Comment les contes traditionnels peuvent-ils avoir dans ces conditions le même retentissement ?

— l'autre profonde mutation est liée à la transmission des enseignements moraux. Les leçons de morale ont depuis longtemps disparu des programmes scolaires. Les enfants reçoivent leur éducation à la morale par d'autres formes que le livre : les dessins animés jouent un rôle fondamental. Sans doute obéissent-ils aux mêmes ressorts que les apologues traditionnels (les personnages simples, des conclusions rassurantes pour l'enfant, etc.). Mais ce n'est plus de la littérature.

2. Une littérature qui doit s'adapter

Jamais la littérature de jeunesse n'a été aussi féconde. Les auteurs s'adaptent et proposent des contes mieux adaptés aux réalités de notre époque : le divorce des parents, le chômage, les difficultés scolaires, les différences raciales, etc.

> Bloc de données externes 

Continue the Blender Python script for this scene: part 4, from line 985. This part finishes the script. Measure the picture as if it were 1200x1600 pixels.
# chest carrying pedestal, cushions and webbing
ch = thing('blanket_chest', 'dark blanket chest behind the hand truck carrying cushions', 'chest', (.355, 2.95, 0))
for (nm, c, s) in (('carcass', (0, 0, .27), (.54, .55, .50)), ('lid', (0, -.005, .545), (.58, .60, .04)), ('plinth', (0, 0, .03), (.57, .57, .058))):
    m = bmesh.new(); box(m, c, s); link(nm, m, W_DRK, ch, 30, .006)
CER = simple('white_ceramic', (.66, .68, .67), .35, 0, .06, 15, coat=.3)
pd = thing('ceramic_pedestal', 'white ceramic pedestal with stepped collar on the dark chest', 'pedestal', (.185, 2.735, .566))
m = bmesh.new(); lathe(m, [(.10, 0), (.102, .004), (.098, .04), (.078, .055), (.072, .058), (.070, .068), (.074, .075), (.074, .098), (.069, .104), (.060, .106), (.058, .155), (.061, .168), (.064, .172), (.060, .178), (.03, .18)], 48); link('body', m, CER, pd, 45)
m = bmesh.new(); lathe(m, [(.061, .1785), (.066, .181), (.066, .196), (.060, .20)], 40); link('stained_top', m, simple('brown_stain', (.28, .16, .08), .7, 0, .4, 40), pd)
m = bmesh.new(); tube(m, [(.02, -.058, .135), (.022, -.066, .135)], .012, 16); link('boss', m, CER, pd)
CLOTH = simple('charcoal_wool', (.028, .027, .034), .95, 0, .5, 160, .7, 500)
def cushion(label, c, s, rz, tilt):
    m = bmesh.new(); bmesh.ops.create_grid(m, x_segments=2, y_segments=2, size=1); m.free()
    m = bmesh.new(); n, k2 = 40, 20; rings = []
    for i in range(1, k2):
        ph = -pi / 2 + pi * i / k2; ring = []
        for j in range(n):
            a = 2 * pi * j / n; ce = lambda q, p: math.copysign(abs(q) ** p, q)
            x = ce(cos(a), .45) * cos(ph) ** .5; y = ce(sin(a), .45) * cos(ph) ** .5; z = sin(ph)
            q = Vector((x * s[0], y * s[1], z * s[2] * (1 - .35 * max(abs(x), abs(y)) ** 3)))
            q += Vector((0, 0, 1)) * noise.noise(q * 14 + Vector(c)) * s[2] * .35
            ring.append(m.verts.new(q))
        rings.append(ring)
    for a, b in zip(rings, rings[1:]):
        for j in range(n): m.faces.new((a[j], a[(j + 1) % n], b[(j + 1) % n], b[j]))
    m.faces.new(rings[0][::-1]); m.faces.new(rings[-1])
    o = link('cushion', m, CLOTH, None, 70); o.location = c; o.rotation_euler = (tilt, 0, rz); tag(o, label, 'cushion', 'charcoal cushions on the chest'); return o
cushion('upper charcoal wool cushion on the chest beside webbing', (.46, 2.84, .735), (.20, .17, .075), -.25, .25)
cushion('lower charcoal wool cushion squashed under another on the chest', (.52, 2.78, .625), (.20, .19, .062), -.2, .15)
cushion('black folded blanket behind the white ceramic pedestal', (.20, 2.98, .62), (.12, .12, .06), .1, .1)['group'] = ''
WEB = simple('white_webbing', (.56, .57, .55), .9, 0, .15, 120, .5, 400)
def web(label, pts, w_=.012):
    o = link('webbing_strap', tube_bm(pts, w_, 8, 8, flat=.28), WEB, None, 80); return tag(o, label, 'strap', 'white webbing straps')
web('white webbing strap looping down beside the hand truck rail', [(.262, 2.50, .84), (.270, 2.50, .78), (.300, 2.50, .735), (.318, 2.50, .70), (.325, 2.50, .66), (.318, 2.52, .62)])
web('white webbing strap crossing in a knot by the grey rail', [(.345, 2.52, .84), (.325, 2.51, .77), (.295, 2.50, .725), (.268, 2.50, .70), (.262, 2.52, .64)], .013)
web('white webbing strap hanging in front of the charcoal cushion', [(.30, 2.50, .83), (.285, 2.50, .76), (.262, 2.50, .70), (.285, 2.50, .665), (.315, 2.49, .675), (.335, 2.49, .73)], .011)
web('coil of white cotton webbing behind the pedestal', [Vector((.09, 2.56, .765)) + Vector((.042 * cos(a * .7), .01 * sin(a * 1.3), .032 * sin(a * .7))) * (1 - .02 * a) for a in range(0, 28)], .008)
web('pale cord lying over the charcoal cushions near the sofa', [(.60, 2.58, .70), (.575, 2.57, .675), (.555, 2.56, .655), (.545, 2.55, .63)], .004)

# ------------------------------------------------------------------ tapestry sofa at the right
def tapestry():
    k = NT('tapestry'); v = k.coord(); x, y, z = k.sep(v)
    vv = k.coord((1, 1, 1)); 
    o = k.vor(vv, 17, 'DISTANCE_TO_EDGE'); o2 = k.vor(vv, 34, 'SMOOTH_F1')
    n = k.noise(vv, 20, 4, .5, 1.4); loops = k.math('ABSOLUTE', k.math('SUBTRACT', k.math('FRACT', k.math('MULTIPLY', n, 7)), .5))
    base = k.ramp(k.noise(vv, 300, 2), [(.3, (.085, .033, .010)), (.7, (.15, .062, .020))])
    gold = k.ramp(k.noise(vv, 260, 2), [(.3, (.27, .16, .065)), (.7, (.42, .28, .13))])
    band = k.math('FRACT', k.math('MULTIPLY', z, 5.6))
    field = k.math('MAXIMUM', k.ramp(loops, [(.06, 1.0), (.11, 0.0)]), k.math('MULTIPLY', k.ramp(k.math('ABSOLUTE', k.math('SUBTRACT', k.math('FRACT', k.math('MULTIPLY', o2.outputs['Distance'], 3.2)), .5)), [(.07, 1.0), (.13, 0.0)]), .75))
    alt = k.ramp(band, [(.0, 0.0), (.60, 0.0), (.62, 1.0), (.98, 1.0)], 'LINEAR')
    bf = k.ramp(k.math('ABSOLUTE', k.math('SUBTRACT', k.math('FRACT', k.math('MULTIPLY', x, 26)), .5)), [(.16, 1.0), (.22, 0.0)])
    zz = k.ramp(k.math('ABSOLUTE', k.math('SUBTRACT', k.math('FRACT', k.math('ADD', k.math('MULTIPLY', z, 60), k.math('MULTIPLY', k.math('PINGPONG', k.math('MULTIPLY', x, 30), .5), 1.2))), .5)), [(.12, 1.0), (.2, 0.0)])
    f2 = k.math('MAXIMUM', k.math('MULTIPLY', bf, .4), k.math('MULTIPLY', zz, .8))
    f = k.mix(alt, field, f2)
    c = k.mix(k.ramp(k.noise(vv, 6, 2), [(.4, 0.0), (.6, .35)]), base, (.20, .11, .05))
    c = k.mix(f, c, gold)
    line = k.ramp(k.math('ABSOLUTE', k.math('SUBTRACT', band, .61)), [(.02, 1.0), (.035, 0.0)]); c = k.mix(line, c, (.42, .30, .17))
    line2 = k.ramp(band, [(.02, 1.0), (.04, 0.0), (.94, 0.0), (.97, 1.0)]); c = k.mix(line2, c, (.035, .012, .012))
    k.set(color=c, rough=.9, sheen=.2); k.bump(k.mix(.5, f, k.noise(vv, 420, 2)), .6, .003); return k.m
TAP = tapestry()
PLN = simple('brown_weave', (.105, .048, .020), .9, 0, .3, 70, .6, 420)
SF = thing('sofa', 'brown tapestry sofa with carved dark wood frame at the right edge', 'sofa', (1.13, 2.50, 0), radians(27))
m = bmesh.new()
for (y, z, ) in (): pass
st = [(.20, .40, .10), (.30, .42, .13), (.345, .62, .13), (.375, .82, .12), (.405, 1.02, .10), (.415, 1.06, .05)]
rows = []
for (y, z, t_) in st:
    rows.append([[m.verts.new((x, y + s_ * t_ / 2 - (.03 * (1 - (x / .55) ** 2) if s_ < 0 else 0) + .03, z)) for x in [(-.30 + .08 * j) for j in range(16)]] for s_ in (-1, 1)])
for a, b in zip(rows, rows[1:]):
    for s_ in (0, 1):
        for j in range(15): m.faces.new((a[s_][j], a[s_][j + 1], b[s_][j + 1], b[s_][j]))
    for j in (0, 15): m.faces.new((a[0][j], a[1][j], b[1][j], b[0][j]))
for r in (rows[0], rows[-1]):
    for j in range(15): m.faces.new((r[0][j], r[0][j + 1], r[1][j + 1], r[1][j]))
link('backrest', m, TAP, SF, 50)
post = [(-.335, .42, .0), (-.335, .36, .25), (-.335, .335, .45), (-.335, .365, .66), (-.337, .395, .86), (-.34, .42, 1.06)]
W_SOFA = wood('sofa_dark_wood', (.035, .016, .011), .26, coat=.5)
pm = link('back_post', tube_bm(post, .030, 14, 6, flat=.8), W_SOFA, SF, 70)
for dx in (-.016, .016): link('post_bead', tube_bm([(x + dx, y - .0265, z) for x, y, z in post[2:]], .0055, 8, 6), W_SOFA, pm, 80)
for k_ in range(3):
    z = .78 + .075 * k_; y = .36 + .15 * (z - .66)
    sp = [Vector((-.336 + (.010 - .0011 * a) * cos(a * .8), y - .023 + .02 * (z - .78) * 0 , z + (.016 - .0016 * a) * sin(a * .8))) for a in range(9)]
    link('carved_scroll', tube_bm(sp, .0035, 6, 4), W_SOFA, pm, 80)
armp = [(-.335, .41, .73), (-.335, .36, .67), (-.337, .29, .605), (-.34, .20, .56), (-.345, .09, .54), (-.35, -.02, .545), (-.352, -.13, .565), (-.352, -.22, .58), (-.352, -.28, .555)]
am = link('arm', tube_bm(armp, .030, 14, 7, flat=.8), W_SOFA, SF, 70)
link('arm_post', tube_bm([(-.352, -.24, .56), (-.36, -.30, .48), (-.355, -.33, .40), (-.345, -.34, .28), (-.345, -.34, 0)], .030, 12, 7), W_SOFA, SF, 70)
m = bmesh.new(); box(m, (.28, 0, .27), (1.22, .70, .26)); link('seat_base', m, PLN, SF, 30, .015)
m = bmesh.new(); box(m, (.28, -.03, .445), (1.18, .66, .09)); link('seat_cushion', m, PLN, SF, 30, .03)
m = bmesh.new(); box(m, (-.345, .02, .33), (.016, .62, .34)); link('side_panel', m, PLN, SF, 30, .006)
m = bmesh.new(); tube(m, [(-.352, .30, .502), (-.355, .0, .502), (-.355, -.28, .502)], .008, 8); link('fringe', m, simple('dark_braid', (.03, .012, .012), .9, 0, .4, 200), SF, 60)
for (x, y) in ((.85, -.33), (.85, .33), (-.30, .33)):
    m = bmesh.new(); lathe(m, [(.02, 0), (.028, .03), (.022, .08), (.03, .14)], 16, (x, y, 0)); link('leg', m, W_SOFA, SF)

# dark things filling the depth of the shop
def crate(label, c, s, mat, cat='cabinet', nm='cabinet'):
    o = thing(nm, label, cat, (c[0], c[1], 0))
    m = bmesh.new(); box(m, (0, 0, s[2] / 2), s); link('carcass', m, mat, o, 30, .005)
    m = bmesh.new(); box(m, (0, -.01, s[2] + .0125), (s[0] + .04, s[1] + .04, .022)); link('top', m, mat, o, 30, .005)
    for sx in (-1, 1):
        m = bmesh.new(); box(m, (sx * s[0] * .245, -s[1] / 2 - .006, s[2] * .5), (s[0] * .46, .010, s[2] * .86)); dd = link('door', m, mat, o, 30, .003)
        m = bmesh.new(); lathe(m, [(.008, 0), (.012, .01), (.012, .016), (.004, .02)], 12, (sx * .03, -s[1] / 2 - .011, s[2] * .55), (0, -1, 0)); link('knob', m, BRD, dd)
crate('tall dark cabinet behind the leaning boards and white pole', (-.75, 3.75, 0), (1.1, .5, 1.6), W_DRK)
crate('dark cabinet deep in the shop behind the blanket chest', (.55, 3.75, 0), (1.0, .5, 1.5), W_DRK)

On a cependant du mal à imaginer que ces contes, quelle que soit leur qualité, puissent traverser les siècles comme leurs illustres prédécesseurs.

CONCLUSION :

— Il faut reprendre l'essentiel de la réflexion : les apologues ont encore de beaux jours devant eux. Mais sans doute sont-ils menacés dans une société qui aime les changements et a vite fait de brûler ce qu'elle a adoré.

— il faut aussi ouvrir la perspective : à nous, lecteurs, parents ou futurs parents, de rester vigilants en transmettant aux générations futures cette tradition riche pour éviter qu'elle ne disparaisse un jour complètement. N'oublions pas que Blanche Neige est un conte très ancien, repris par les frères Grimm, et non pas un dessin animé de Walt Disney.

 

III - LES FAUSSES PISTES :

  Il ne fallait surtout pas :

proposer un devoir confus, désorganisé ;
prendre des exemples dans d'autres formes littéraires que le conte ou la fable ;
oublier l'une des deux dimensions : instruire et intéresser.